Est‑ce que vous‑même, ou si vous êtes le requérant principal, l’un des membres de votre famille nommés sur la demande de résidence permanente au Canada : […] b) avez déjà été reconnu coupable, ou êtes‑vous actuellement accusé, jugé pour, associé à un crime ou un délit, ou sujet à des procédures judiciaires dans un autre pays ou territoire?

[19]  Il est difficile de croire que M. Yu pourrait avoir mal compris la question lorsqu’il a répondu « non » à la question de savoir s’il avait été reconnu coupable d’un crime ou d’un délit, malgré l’existence du certificat de police. Même si je suppose qu’il s’agit d’une erreur innocente qui pourrait, prise isolément, être expliquée, il y a deux autres sections des formulaires d’IRCC qui n’indiquent pas de manière exacte les antécédents de M. Yu.

[20]  En premier lieu, M. Yu, dans la liste de ses antécédents professionnels, a donné des détails sur ses quatre postes antérieurs auprès de quatre sociétés différentes depuis 1985, fournissant les mois et les années où il a occupé chaque poste, comme il est exigé. Ces antécédents professionnels visaient la période de son emprisonnement. Toutefois, il a indiqué un chômage ininterrompu en Chine de juillet 1985 à juillet 2016, lorsqu’il est venu au Canada pour des vacances. Rien ne précise s’il a passé du temps en prison ou s’il était en chômage ordinaire.
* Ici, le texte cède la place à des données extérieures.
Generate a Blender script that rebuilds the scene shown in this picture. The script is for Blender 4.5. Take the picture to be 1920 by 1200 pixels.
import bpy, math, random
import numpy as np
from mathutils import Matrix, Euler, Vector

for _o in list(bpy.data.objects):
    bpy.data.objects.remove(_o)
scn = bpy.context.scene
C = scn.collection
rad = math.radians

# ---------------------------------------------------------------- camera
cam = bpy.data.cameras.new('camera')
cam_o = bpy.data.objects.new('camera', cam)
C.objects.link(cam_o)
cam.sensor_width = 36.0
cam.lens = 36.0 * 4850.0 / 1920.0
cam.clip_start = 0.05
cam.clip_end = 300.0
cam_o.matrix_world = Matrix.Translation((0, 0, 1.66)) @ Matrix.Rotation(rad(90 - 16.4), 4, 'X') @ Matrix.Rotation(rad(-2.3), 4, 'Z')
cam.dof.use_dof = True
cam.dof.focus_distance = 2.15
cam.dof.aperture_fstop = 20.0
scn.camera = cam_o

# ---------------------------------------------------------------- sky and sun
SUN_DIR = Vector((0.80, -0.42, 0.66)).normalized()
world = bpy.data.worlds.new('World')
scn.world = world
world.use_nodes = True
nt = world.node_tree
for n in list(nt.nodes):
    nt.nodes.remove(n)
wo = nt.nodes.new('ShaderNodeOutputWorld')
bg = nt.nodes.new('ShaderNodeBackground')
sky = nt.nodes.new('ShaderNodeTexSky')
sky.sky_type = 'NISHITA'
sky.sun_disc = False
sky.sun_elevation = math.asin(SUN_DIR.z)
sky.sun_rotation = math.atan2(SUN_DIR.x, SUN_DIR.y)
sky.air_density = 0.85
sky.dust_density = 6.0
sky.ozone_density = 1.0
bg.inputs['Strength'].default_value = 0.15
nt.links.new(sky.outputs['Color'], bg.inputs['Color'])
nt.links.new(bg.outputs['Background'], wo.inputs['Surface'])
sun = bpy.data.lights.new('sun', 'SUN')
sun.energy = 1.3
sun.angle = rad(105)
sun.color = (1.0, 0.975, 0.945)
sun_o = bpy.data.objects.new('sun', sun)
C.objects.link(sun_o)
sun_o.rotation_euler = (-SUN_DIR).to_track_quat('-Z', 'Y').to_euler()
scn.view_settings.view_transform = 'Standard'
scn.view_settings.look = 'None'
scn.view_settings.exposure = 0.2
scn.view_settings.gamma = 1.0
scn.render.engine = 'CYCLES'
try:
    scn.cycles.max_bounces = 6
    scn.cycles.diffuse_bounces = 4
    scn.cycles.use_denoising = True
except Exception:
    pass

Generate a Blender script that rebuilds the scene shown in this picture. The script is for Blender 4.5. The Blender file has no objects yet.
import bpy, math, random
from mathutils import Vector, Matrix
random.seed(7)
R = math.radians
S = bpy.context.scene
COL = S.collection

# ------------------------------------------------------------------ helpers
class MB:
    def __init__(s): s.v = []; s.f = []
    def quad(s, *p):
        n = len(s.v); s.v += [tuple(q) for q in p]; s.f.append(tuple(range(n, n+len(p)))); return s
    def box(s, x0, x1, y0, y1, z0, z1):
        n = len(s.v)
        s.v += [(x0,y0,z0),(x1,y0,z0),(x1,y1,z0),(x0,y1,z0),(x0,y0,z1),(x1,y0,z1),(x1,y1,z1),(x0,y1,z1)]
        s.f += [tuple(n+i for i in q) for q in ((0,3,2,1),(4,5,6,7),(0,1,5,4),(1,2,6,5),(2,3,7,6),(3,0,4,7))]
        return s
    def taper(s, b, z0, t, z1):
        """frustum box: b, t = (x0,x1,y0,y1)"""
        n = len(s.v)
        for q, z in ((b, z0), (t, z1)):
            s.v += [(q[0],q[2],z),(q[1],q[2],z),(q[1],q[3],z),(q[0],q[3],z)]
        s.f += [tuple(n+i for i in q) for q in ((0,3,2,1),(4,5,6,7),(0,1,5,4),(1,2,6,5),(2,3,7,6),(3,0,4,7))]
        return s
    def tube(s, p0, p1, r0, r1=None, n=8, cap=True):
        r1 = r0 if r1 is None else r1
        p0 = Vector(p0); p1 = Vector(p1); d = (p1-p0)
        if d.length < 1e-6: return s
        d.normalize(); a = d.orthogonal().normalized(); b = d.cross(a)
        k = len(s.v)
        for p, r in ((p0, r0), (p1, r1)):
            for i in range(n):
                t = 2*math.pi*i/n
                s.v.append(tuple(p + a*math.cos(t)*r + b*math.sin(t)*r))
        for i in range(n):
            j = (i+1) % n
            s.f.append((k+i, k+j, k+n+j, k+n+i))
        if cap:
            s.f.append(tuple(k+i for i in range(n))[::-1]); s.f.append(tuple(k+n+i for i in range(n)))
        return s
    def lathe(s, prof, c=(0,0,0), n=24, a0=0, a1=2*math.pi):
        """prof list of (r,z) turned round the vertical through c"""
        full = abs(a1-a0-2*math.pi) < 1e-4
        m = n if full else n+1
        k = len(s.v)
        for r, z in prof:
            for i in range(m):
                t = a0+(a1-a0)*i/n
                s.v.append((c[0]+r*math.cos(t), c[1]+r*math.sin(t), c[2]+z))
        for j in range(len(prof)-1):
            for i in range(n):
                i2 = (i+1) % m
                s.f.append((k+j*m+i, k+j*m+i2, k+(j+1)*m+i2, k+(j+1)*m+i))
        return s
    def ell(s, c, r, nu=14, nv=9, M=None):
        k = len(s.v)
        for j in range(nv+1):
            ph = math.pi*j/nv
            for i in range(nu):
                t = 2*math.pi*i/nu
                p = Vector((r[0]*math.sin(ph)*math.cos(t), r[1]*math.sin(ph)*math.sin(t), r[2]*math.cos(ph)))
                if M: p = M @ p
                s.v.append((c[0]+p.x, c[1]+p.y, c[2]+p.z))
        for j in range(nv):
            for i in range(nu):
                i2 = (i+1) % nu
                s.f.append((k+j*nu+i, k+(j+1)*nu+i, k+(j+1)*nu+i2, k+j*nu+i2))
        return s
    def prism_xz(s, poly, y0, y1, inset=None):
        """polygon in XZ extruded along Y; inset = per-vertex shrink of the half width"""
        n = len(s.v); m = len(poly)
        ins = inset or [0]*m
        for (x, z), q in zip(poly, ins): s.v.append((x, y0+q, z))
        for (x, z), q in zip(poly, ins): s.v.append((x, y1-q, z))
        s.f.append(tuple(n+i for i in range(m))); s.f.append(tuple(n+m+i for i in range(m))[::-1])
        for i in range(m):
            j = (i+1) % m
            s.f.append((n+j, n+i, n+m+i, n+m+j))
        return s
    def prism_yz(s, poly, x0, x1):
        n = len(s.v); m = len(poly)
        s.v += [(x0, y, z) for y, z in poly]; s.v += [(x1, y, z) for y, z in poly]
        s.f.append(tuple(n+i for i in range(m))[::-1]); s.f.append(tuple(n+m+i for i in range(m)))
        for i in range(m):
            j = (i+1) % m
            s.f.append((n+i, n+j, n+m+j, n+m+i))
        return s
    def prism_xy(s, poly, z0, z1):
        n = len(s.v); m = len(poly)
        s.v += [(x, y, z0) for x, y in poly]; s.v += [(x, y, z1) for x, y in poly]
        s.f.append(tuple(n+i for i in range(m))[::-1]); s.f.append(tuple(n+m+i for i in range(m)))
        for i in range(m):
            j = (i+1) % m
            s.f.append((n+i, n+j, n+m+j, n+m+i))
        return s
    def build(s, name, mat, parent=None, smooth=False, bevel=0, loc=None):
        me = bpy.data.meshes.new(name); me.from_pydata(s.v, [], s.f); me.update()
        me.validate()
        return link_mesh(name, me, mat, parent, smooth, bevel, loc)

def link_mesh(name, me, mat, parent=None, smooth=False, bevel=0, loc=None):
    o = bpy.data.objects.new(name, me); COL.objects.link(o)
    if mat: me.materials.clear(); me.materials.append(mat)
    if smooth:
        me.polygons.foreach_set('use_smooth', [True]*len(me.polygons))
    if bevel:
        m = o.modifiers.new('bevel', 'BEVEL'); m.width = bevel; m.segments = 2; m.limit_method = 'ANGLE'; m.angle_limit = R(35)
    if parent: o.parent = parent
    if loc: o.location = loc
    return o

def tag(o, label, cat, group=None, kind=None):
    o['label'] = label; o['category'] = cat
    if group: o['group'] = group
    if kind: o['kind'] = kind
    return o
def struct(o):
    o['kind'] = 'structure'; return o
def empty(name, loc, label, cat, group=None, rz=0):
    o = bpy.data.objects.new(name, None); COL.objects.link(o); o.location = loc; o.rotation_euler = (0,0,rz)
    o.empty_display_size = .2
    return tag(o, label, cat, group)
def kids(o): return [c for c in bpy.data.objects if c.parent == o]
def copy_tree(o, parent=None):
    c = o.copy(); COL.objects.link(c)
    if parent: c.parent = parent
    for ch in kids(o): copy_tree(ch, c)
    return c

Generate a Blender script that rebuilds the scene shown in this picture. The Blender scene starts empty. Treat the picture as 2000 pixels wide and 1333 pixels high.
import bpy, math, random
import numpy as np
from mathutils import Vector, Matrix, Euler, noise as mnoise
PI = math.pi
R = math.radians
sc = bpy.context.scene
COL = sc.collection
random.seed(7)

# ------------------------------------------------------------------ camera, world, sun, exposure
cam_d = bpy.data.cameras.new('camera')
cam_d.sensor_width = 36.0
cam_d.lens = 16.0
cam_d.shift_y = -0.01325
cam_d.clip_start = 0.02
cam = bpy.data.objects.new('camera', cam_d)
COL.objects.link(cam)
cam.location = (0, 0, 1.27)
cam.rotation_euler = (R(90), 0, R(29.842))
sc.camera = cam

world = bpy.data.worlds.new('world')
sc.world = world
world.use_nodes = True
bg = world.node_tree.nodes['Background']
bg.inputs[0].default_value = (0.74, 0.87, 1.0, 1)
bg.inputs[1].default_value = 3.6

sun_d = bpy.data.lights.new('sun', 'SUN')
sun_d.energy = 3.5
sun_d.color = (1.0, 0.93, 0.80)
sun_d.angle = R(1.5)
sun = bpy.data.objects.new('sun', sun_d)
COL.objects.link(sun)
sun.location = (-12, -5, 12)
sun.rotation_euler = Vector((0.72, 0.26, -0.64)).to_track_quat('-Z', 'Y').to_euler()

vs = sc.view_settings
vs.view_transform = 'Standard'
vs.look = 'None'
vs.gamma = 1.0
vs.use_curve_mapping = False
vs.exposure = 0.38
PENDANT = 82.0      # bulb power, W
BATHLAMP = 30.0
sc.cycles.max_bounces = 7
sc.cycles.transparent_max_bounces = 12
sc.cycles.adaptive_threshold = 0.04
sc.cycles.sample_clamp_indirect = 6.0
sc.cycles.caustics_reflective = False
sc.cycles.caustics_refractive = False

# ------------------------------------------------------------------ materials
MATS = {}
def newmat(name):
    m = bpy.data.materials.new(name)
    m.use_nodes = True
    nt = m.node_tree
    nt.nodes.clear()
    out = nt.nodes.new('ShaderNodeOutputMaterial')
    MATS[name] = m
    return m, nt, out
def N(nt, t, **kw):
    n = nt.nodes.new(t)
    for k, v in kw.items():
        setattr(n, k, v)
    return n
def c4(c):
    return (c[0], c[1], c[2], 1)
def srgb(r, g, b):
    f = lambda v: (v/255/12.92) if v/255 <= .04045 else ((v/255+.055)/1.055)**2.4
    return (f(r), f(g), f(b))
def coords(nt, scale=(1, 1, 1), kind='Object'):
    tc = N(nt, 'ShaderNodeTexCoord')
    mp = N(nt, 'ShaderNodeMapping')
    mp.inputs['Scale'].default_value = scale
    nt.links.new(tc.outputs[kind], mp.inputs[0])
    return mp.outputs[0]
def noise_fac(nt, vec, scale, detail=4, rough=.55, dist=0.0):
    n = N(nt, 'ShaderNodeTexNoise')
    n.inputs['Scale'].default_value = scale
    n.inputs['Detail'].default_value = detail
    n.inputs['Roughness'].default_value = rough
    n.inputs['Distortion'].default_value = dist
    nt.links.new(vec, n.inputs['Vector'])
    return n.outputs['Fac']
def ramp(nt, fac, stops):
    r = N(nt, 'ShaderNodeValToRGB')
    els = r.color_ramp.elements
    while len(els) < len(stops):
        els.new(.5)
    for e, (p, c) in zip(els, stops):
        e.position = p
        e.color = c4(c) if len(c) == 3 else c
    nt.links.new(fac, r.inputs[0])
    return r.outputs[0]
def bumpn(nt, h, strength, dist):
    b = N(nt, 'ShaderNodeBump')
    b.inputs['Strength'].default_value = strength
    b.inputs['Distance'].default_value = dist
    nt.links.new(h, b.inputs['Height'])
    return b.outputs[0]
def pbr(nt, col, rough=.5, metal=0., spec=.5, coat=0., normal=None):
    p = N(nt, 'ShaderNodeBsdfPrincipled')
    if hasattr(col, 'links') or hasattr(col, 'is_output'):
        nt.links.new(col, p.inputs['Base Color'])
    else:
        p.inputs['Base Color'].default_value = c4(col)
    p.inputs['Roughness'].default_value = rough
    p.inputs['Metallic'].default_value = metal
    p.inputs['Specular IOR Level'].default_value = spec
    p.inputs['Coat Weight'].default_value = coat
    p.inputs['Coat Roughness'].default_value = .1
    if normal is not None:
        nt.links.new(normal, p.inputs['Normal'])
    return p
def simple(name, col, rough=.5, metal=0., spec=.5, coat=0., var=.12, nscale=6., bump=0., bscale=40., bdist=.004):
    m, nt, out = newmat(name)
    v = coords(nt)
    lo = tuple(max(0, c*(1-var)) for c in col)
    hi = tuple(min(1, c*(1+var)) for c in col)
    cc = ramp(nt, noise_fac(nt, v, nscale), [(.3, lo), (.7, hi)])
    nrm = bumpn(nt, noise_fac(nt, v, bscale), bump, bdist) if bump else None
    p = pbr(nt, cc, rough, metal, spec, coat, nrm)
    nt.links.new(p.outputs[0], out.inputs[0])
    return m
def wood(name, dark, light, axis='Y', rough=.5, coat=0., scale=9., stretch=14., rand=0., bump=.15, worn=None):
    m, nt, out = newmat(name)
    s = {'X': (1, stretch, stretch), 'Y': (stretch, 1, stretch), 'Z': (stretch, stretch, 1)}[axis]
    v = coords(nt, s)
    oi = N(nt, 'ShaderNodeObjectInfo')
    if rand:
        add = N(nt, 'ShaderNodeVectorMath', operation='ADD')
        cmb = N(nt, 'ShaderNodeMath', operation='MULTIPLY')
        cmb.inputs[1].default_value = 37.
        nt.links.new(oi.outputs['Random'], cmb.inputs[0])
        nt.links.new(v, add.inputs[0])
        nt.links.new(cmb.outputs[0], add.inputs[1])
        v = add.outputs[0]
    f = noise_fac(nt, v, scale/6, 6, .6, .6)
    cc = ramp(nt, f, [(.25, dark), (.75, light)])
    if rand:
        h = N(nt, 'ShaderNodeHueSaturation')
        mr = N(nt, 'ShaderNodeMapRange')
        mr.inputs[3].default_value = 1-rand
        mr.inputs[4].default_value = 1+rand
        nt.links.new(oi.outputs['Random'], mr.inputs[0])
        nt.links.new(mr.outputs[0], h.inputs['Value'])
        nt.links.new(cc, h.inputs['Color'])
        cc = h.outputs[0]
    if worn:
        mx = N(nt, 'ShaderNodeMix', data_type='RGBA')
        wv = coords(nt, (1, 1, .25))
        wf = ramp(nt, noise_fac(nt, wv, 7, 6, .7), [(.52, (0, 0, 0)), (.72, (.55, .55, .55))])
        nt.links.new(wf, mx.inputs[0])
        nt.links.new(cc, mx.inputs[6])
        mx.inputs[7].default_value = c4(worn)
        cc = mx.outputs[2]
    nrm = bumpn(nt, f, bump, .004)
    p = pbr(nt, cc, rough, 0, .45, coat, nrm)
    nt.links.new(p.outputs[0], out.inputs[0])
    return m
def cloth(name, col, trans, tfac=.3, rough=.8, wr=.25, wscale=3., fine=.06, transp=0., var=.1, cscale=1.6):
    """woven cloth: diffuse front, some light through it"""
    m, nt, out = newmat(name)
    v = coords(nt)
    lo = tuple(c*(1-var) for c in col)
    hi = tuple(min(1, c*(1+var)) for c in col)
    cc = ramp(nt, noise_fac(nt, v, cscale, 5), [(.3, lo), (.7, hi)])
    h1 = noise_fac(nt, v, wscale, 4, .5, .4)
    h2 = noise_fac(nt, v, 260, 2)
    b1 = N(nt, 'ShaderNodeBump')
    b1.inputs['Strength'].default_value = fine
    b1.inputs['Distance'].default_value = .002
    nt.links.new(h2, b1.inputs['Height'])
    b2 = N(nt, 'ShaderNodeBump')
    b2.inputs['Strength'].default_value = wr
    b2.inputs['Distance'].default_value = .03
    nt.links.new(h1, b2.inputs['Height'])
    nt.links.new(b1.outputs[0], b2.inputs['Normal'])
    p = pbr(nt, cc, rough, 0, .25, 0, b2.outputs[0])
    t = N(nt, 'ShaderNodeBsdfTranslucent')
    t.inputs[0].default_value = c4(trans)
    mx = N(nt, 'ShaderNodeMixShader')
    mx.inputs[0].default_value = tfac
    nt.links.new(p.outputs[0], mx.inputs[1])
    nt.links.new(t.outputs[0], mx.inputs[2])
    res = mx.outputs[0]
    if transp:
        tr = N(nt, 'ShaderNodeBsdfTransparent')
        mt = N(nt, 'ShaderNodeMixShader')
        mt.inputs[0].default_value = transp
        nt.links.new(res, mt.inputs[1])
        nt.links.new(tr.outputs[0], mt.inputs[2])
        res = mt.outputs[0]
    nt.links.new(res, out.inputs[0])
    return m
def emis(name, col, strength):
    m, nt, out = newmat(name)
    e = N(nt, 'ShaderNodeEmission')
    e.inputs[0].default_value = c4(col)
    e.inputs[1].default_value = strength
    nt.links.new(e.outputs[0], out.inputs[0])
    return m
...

[21]  En deuxième lieu, même si l’agent ne l’a pas mentionné expressément, le formulaire d’IRCC comprend une question quant à savoir si le demandeur avait « déjà été gardé en détention, incarcéré ou en prison ». Encore une fois, M. Yu a répondu « non ».

[22]  L’agent a renvoyé à la malhonnêteté de M. Yu à l’égard de ces deux fausses déclarations. L’arrêt Newfoundland Nurses autorise la cour de révision à aller au‑delà des motifs pour voir ce qui les anime et, en l’espèce, je ne trouve rien de déraisonnable à cet égard, étant donné qu’il y avait plus d’un cas de malhonnêteté. Même s’il est difficile de le croire, la première réponse inexacte pourrait simplement avoir été un oubli. Toutefois, la décision de l’agent est justifiable et intelligible lorsque l’ensemble de la décision est pris en considération. Somme toute, la fraude et la malhonnêteté sous‑tendent l’infraction de corruption qui a donné lieu à l’origine à la demande de réadaptation.

[23]  La conduite de M. Yu à l’égard de ses demandes à IRCC, même si elle n’était pas si grave, dénote néanmoins une malhonnêteté continue, comme l’a conclu l’agent. En conclusion, j’invoque encore une fois la décision Tejada, une décision récente de la Cour. Dans cette décision, le juge Southcott a conclu que « la volonté de faire fi des dispositions en matière de droit de l’immigration témoigne d’un manque de respect des lois en général et d’un refus d’assumer sa responsabilité à l’égard de ses activités criminelles antérieures, et ne cadre pas avec une conclusion de réadaptation » (au paragraphe 20).

[24]  De même, il était loisible à l’agent, lorsqu’il a évalué la probabilité que la conduite criminelle se poursuive, de tenir compte de la malhonnêteté dont a fait preuve M. Yu lorsqu’il a fait des fausses déclarations aux autorités canadiennes de l’immigration. Il était raisonnable que l’agent tienne compte des éléments de preuve liés à la peine réduite et aux remords de M. Yu, mais qu’il conclue en fin de compte que le mépris de M. Yu à l’égard des lois canadiennes en matière d’immigration l’emportait sur ces éléments de preuve. Même si les motifs de l’agent étaient effectivement brefs, je suis en mesure de comprendre la justification de sa décision. Cela ne fournit aucun fondement permettant à la Cour d’intervenir.

[25]  En dernier ressort, les issues qu’il était loisible à l’agent de choisir sont binaires – oui ou non. S’il y avait eu une zone grise, l’agent aurait pu conclure que M. Yu était sur la voie de la réadaptation, plutôt que de la récidive. Toutefois, en l’espèce, vu les options qui s’offraient à lui, l’agent a conclu que le demandeur n’était pas encore réadapté. C’était une des issues possibles, eu égard aux circonstances.

V.  Conclusion

[26]  La décision de l’agent concernant la réadaptation était raisonnable. Elle sera maintenue.